Au début de l’année 1890, dans les réserves du Dakota, la chasse n’est plus possible, le nomadisme non plus. Il ne reste que les récoltes, mais elles sont maigres parce que les Indiens ont des mauvaises terres et que leur culture n’a jamais reposé sur l’agriculture. Alors que la famine éclate, la colère qui grondait depuis des mois prend soudain la forme d’un mouvement religieux, la Ghost Dance, La Danse des Esprits. Son fondateur, Wovoka, en appelle aux esprits des Anciens mais la Ghost Dance est d’abord pacifique. Elle prophétise bien la fin de l’homme blanc mais n’appelle à aucune guerre, au contraire. Mais poussés à bout, certains guerriers Sioux s’éloignent de Wovoka et développent une autre version de la Ghost Dance, basée sur l’idée qu’un Messie amérindien va se lever pour guider les tribus vers la victoire.
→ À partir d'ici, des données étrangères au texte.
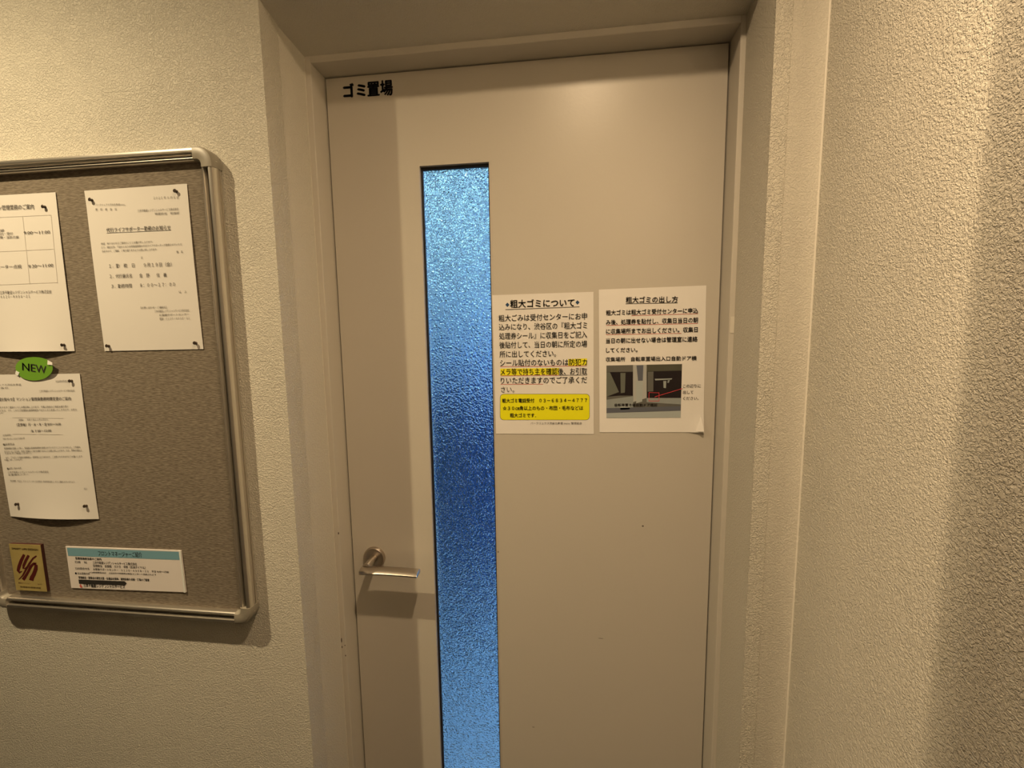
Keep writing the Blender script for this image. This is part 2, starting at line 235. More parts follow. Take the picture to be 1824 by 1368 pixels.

Sitting Bull, le grand Sitting Bull, jette tout son poids dans la balance pour calmer les esprits, mais il n’interdit pas la Ghost Dance à ses hommes et ça, c’est exactement le prétexte dont Washington a besoin. Le 15 décembre 1890, on envoie des policiers pour arrêter le grand chef Sioux. Les esprits s’échauffent, des coups de feu partent et le vieil homme-médecine meurt d’une balle tirée dans la nuque.
Les Etats-Unis viennent de réussir l’exploit de tuer l’un des sages indiens les plus respectés. Pour. Rien.